If your VMs aren't persistent, you might want to decide how long they'll be active. You may decide to exclude them entirely from software and hardware inventories, or to run very selective delta inventories. If you do run inventories, keep an eye on performance in vCenter so you know what impact it's having on your hosts. You could work with your virtualization team to determine what sort of randomization is necessary.
An AD import is the best way to ensure they get the correct policies. A naming convention is the last option I would choose, and relying on Distinguished Name in inventory isn't great. If you have certain IP ranges defined for these non-persistent VMs, or other inventory gathered by basic inventory (such as the adapter's MAC address, which you could translate the first and second octets into a vendor like VMWare), you could include them in a filter that's included in the target of your policies.
Most of them will be detected in the Default view as a Virtual Machine resource, but that might be too broad for your environment.

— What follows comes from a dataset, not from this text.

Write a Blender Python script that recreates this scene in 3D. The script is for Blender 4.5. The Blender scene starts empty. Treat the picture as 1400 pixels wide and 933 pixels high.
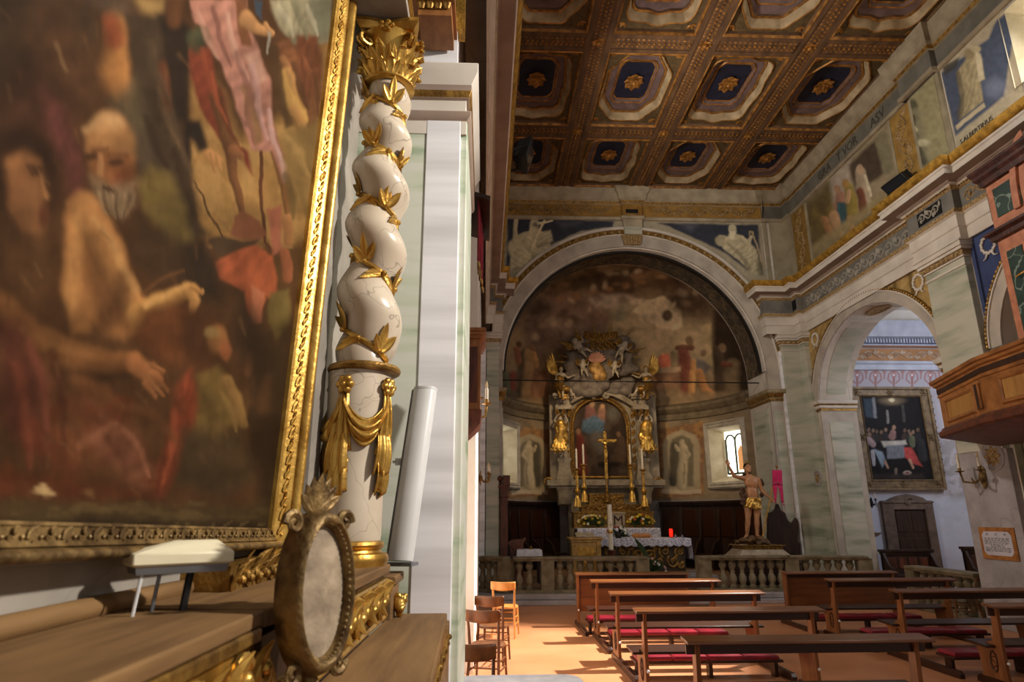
import bpy, bmesh, math, random
import numpy as np
from mathutils import Vector, Matrix, Euler
R = math.radians
PI = math.pi
random.seed(7)
C = bpy.context.scene.collection
SC = bpy.context.scene
# ---------------------------------------------------------------- camera
F = 880.0; ZC = 1.9
_p, _y, _r = R(15.25), R(2.39), R(0.2)
FW = Vector((math.sin(_y)*math.cos(_p), math.cos(_y)*math.cos(_p), math.sin(_p)))
RT0 = Vector((math.cos(_y), -math.sin(_y), 0)); UP0 = RT0.cross(FW)
RT = RT0*math.cos(_r) - UP0*math.sin(_r); UP = UP0*math.cos(_r) + RT0*math.sin(_r)
CP = Vector((0, 0, ZC))
cam = bpy.data.cameras.new('camera'); camo = bpy.data.objects.new('camera', cam); C.objects.link(camo)
camo.matrix_world = Matrix(((RT.x, UP.x, -FW.x, 0), (RT.y, UP.y, -FW.y, 0), (RT.z, UP.z, -FW.z, ZC), (0, 0, 0, 1)))
cam.sensor_width = 36; cam.lens = F/1400*36; cam.clip_start = .05
cam.dof.use_dof = True; cam.dof.focus_distance = 5.5; cam.dof.aperture_fstop = 4.0
SC.camera = camo
# ---------------------------------------------------------------- light and exposure
SC.view_settings.view_transform = 'Standard'; SC.view_settings.look = 'None'
SC.view_settings.gamma = 1; SC.view_settings.use_curve_mapping = False
SC.view_settings.exposure = 0.0
SC.cycles.use_denoising = True; SC.cycles.max_bounces = 6; SC.cycles.diffuse_bounces = 4
SC.cycles.glossy_bounces = 3; SC.cycles.transmission_bounces = 3
SC.cycles.sample_clamp_indirect = 4.0; SC.cycles.caustics_reflective = False; SC.cycles.caustics_refractive = False
w = bpy.data.worlds.new('world'); SC.world = w; w.use_nodes = True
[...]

The default Software Update target includes all computers that are not included in other Software Update targets, so just ensure you have a policy assigned to these non-persistent virtual computers. The policy should receive no patch approvals and have patch windows way in the future, just in case. From a security perspective, however, you will still need to ensure the patches are applied to the VMs in a timely manner, and you'll have to remember that you're patching two environments: first the physical in Altiris, and then the virtual in your master image.
I'd also pay attention to local package caches for software deliveries, since there isn't much sense in keeping a 2.3GB package cached locally once it's been installed. That would eat up expensive server disk.
As always, test everything first and then run a small pilot to ensure everything functions as you expect, before moving everything to production.